• [TASK DETAILS] Skip pictures; extract every line from the one with "What Blender Python" through the one with "col = scene.collection", exactly as written.

* * * * * * * * *

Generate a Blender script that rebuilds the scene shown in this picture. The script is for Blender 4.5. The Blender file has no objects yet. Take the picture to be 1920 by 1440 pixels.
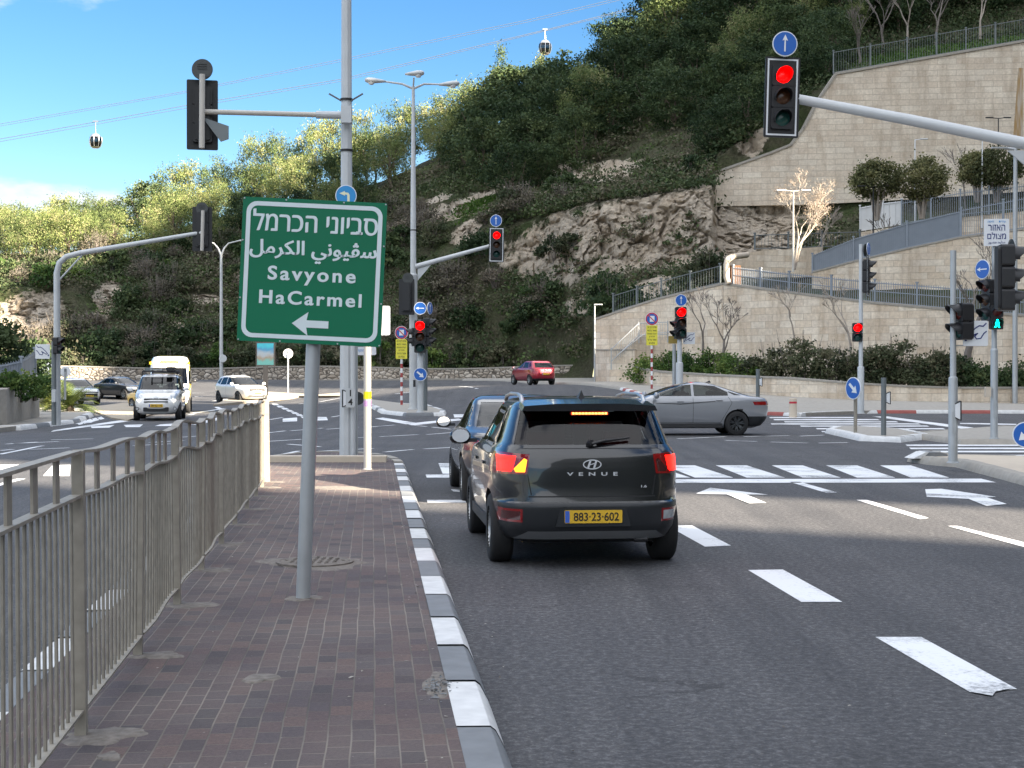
import bpy, bmesh, math, random
import numpy as np
from mathutils import Vector, Matrix, noise
R = math.radians
sc = bpy.context.scene
col = sc.collection
random.seed(7)
# ---------------------------------------------------------------- camera, sky, sun
F = 2770.0; CAMH = 1.74; HY = 704.0            # focal length in photo pixels, eye height, horizon row
cam = bpy.data.objects.new('camera', bpy.data.cameras.new('camera')); col.objects.link(cam)
cam.data.sensor_width = 36; cam.data.lens = F/1920*36; cam.data.clip_end = 5000; cam.data.clip_start = 0.1
cam.location = (0, 0, CAMH); cam.rotation_euler = (R(90)-math.atan((720-HY)/F), 0, 0)
sc.camera = cam
SUN_EL = 22.0
sdir = Vector((0.84*math.cos(R(SUN_EL)), -0.5426*math.cos(R(SUN_EL)), math.sin(R(SUN_EL)))).normalized()
sun = bpy.data.objects.new('sun', bpy.data.lights.new('sun', 'SUN')); col.objects.link(sun)
sun.data.energy = 5.0; sun.data.angle = R(0.5); sun.data.color = (1, 0.87, 0.69)
sun.rotation_euler = sdir.to_track_quat('Z', 'Y').to_euler(); sun.location = (60, -40, 60)
w = bpy.data.worlds.new('World'); sc.world = w; w.use_nodes = True
wt = w.node_tree; wn = wt.nodes; wl = wt.links
bg = wn['Background']; bg.inputs[1].default_value = 0.05
sky = wn.new('ShaderNodeTexSky'); sky.sky_type = 'NISHITA'; sky.sun_disc = False
sky.sun_elevation = R(SUN_EL); sky.sun_rotation = R(123); sky.air_density = 0.9; sky.dust_density = 0.0; sky.ozone_density = 1.6
geo = wn.new('ShaderNodeNewGeometry'); hsv = wn.new('ShaderNodeHueSaturation')
hsv.inputs['Saturation'].default_value = 1.36; hsv.inputs['Value'].default_value = 0.64; hsv.inputs['Hue'].default_value = 0.505; wl.new(sky.outputs[0], hsv.inputs['Color'])
tc = wn.new('ShaderNodeTexCoord'); sep = wn.new('ShaderNodeSeparateXYZ'); wl.new(tc.outputs['Generated'], sep.inputs[0])
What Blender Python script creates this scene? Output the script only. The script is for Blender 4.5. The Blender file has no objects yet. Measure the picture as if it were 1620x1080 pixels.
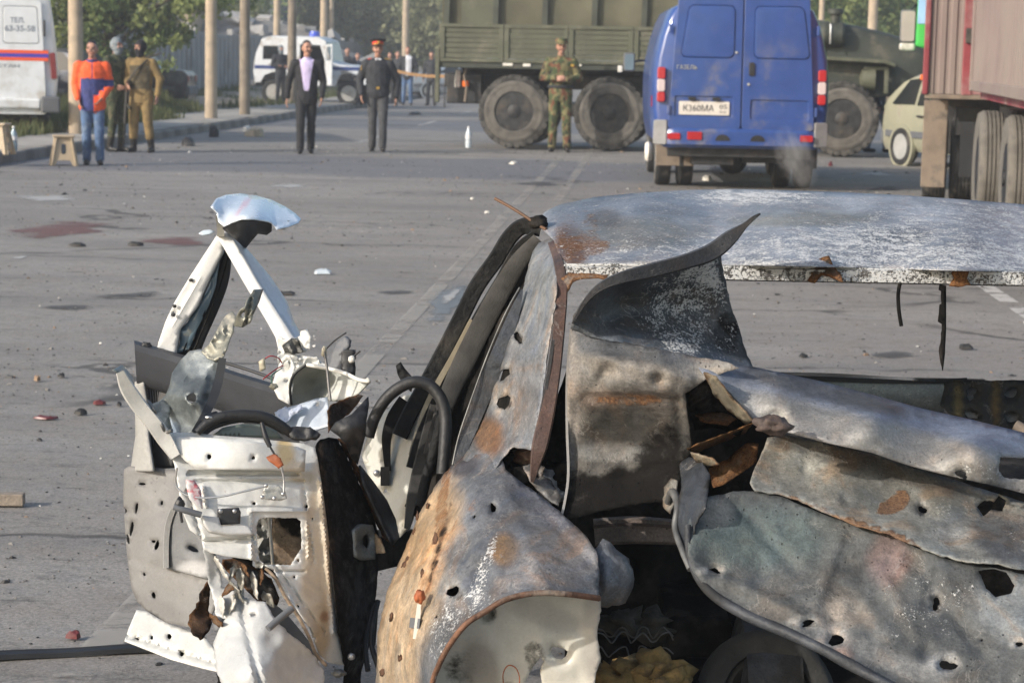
import bpy, bmesh, math, random
import numpy as np
from mathutils import Vector, Matrix, noise as mnoise
from mathutils.geometry import delaunay_2d_cdt
R = math.radians
random.seed(7)
scene = bpy.context.scene
col = scene.collection

# ------------------------------------------------------------------ camera, light, exposure
W0, H0 = 1620.0, 1080.0            # the photograph's own pixels, used as a ruler
FPX, HCAM, YHOR = 3300.0, 1.5, 93.0
PITCH = math.atan((H0 / 2 - YHOR) / FPX)
CP, SP = math.cos(PITCH), math.sin(PITCH)
ROLL = R(1.15)                     # the photograph leans a little: its right side hangs lower
CR, SR = math.cos(ROLL), math.sin(ROLL)
cam_d = bpy.data.cameras.new('camera')
cam = bpy.data.objects.new('camera', cam_d)
col.objects.link(cam)
cam.location = (0, 0, HCAM)
cam.rotation_euler = (Matrix.Rotation(R(90) - PITCH, 3, 'X') @ Matrix.Rotation(ROLL, 3, 'Z')).to_euler()
cam_d.sensor_width = 36.0
cam_d.lens = FPX / W0 * 36.0
cam_d.clip_start = 0.1
cam_d.clip_end = 2000
cam_d.dof.use_dof = True
cam_d.dof.focus_distance = 4.2
cam_d.dof.aperture_fstop = 12.5
scene.camera = cam

SUN_EL, SUN_AZ = R(25), R(-124)     # azimuth clockwise from +Y: the sun stands left and a little behind the camera
world = bpy.data.worlds.new('World')
scene.world = world
world.use_nodes = True
wn = world.node_tree
wn.nodes.clear()
wo = wn.nodes.new('ShaderNodeOutputWorld')
wb = wn.nodes.new('ShaderNodeBackground')
ws = wn.nodes.new('ShaderNodeTexSky')
ws.sky_type = 'NISHITA'
ws.sun_disc = False
ws.sun_elevation = SUN_EL
ws.sun_rotation = SUN_AZ
ws.air_density = 1.2
ws.dust_density = 2.5
wb.inputs['Strength'].default_value = 0.15
wn.links.new(ws.outputs[0], wb.inputs[0])
wn.links.new(wb.outputs[0], wo.inputs[0])
sun_d = bpy.data.lights.new('sun', 'SUN')
sun_d.energy = 3.1
sun_d.angle = R(0.9)
sun_d.color = (1.0, 0.94, 0.86)
sun = bpy.data.objects.new('sun', sun_d)
col.objects.link(sun)
to_sun = Vector((math.sin(SUN_AZ) * math.cos(SUN_EL), math.cos(SUN_AZ) * math.cos(SUN_EL), math.sin(SUN_EL)))
sun.rotation_euler = to_sun.to_track_quat('Z', 'Y').to_euler()
sun.location = (-20, -10, 20)
vs = scene.view_settings
vs.view_transform = 'Standard'
vs.look = 'None'
vs.gamma = 1.0
vs.exposure = 0.45
vs.use_curve_mapping = False

# ------------------------------------------------------------------ measuring helpers
def ray(px, py):
    u = (px - W0 / 2) / FPX
    v = (H0 / 2 - py) / FPX
    u, v = u * CR - v * SR, u * SR + v * CR
    return Vector((u, CP + v * SP, -SP + v * CP))
def at(px, py, Y):
    d = ray(px, py)
    return Vector((0, 0, HCAM)) + d * (Y / d.y)
def gnd(px, py, z=0.0):
    d = ray(px, py)
    t = (z - HCAM) / d.z
    return Vector((0, 0, HCAM)) + d * t
def gy(py):                        # distance of a ground point seen on this row
    return gnd(W0 / 2, py).y
ROAD_S = 209.0 / FPX               # the road runs a little to the right of the view axis
def road_x(lat, Y):
    return lat + ROAD_S * Y
ROAD_ANG = -math.atan(ROAD_S)

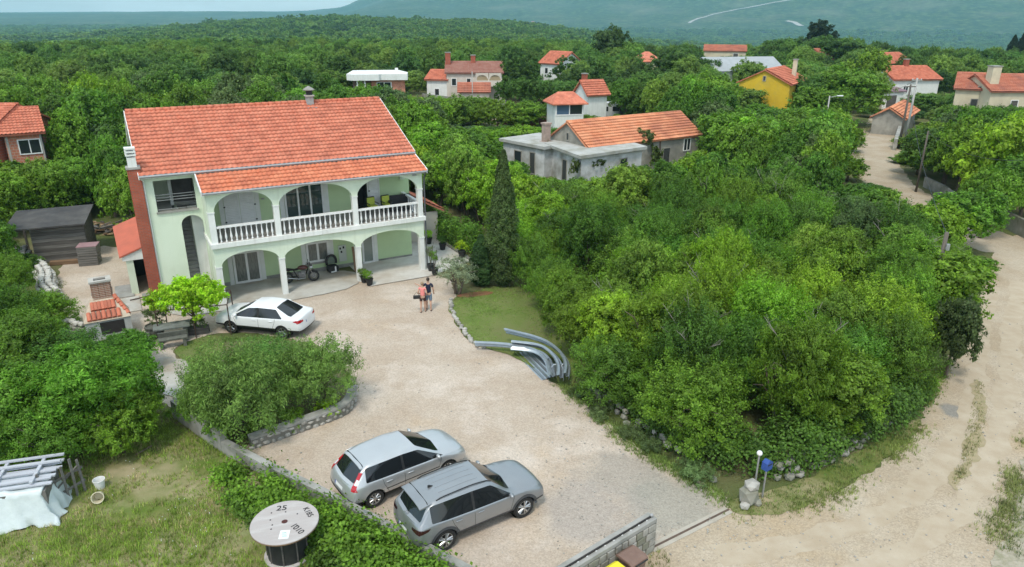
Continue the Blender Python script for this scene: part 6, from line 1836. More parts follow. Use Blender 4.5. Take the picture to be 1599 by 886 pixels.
# ---- things under the porch
q = HW(6.42, 2.2); t = thing('child_seat', 'black child car seat with a white panel standing against the porch wall', 'child seat', (*q.xy, .06), HPSI + .1)
m = MB(); m.prism([(-.30, .04), (.30, .04), (.32, .30), (.26, .42), (-.26, .42), (-.32, .30)], .48, 'y', -.30); o = m.build('seat_base', black_p, t); bevel_mesh(o.data, .06, 2)
pts = [(.30 * math.cos(a), .62 + .36 * math.sin(a)) for a in [PI * (k / 14) * 1.3 - .47 for k in range(15)]]
m = MB(); m.tube([(x, .1, z) for x, z in pts], .075, 10); m.build('backrest_rim', black_p, t, True)
m = MB(); m.prism([(x * .85, z) for x, z in pts], .06, 'y', .10); m.build('backrest', mat('grey_green_fabric', (.16, .20, .16), (.12, .15, .12), scale=8, rough=.95), t)
m = MB(); m.prism([(.04, .06), (.14, .06), (.12, .40), (.05, .40)], .03, 'y', -.325); m.build('white_panel', white_p, t)
m = MB(); m.box(-.2, .04, -.325, -.30, .05, .12); m.build('white_strip', white_p, t)
q = HW(7.62, 1.55); t = thing('leaning_boards', 'brown boards leaning upright beside the third porch column', 'boards', (*q.xy, .06), HPSI)
for k in range(3): m = MB(); m.at((k * .13, .1 * k, 0), (-.16, 0, 0)).box(-.06, .06, -.02, .02, 0, 1.5 - .15 * k); m.build('board', wood_brown if k != 1 else wood_dark, t)
q = HW(4.9, 2.62); t = thing('block', 'grey building block lying by the porch wall', 'block', (*HW(5.2, 2.6).xy, .06), HPSI); m = MB(); m.box(-.2, .25, -.1, .1, 0, .2); m.build('block', concrete_grey, t)
def pot(label, p, sc, kind, col, pm_=black_p):
    t = thing('plant_pot', label, 'plant pot', (p.x, p.y, .058), random.uniform(0, 3), 'plant pots on the terrace')
    t.scale = (sc, sc, sc)
    m = MB(); m.lathe([(.15, 0), (.21, .34), (.23, .34), (.23, .39), (.20, .39), (.19, .33), (.001, .33)], 18, cap=False); m.build('pot', pm_, t, True, 40)
    if kind == 'bush': f = link('foliage', random.choice(SHRUB), t, (0, 0, .30), None, (.42, .42, .55)); f.color = tint(col)
    elif kind == 'rose':
        m = MB()
        for k in range(5): a = k * 1.3; m.tube([(0, 0, .3), (.08 * math.cos(a), .08 * math.sin(a), .8), (.2 * math.cos(a), .2 * math.sin(a), 1.25 + .1 * k)], .010, 4)
        m.build('stem', BARK, t)
        f = link('foliage', SHRUB[2], t, (0, 0, .75), None, (.32, .32, .6)); f.color = tint(col)
    return t
pot('black pot with a spiky green plant at the third porch column, nearer the drive', HW(7.62, -1.0), 1.0, 'bush', MIDG)
pot('black pot behind the spiky plant at the foot of the third porch column', HW(7.50, -.40), .95, 'bush', DARK)
pot('black pot with a tall thin rose at the corner porch column', HW(11.62, -.42), 1.05, 'rose', GREYG)
pot('black pot with a thin shrub between the corner column and the small olive', HW(11.55, -1.15), 1.0, 'rose', MIDG)
pot('black pot farthest along the side terrace by the hedge', HW(13.2, 6.6), 1.0, 'rose', MIDG)
pot('black pot with a yellow green plant on the side terrace', HW(13.6, 4.6), 1.1, 'bush', YELLOW)
pot('black pot with a low plant at the outer edge of the side terrace', HW(13.9, 3.0), 1.1, 'bush', DARK)
pot('black pot with a yellow plant behind the small olive', HW(14.3, .9), 1.2, 'bush', YELLOW)
# balcony furniture
lime = mat('lime_cushion', (.46, .52, .09), (.40, .45, .07), scale=6, rough=.95)
for k, (u, lab) in enumerate(((8.95, 'balcony chair with a lime green cushion near the open door'), (9.85, 'balcony chair with a lime green cushion beside the dark table'))):
    q = HW(u, 1.7, 3.39); t = thing('balcony_chair', lab, 'chair', q, HPSI + .15, 'chairs with lime cushions on the balcony')
    for (x, y) in ((-.24, -.24), (.24, -.24), (-.24, .24), (.24, .24)): m = MB(); m.box(x - .02, x + .02, y - .02, y + .02, 0, .42 if y < 0 else .95); m.build('leg', black_p, t)
    m = MB(); m.box(-.27, .27, -.27, .27, .40, .44); m.build('seat', black_p, t)
    m = MB(); m.box(-.25, .25, .22, .26, .5, .98); m.build('backrest', black_p, t)
    m = MB(); m.box(-.24, .24, .10, .21, .48, .95); o = m.build('cushion', lime, t); bevel_mesh(o.data, .04, 2)
    m = MB(); m.box(-.24, .24, -.24, .12, .44, .53); o = m.build('seat_cushion', lime, t); bevel_mesh(o.data, .03, 2)
    for s in (-1, 1): m = MB(); m.box(s * .27 - .025, s * .27 + .025, -.27, .25, .62, .66); m.build('armrest', black_p, t)
q = HW(10.75, 1.75, 3.39); t = thing('balcony_sofa', 'dark wicker balcony sofa by the end of the railing', 'sofa', q, HPSI)
wick = mat('dark_wicker', (.030, .029, .031), (.05, .048, .05), scale=20, rough=.8)
m = MB(); m.box(-.70, .70, -.35, .35, .08, .40); m.build('seat', wick, t); m = MB(); m.box(-.70, .70, .25, .38, .40, .86); m.build('backrest', wick, t)
for s in (-1, 1): m = MB(); m.box(s * .70 - .08, s * .70 + .08, -.36, .38, .08, .66); m.build('armrest', wick, t)
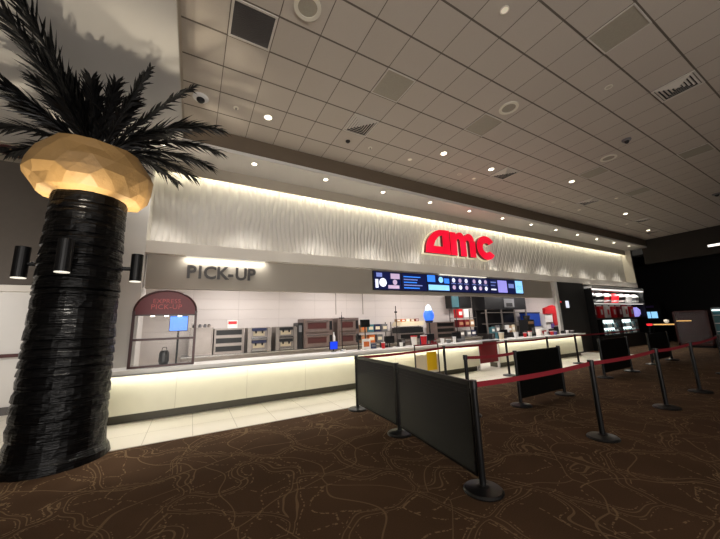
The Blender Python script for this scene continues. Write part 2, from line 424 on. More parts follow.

* * * * * * * * *

• [WRITTEN SOLUTION]
What Blender Python script creates this scene? Output the script only. The script is for Blender 4.5. The Blender file has no objects yet. Measure the picture as if it were 1620x1080 pixels.
import bpy, bmesh, math, random
import numpy as np
from mathutils import Vector, Matrix, noise as mnoise
from mathutils.geometry import delaunay_2d_cdt
R = math.radians
random.seed(7)
scene = bpy.context.scene
col = scene.collection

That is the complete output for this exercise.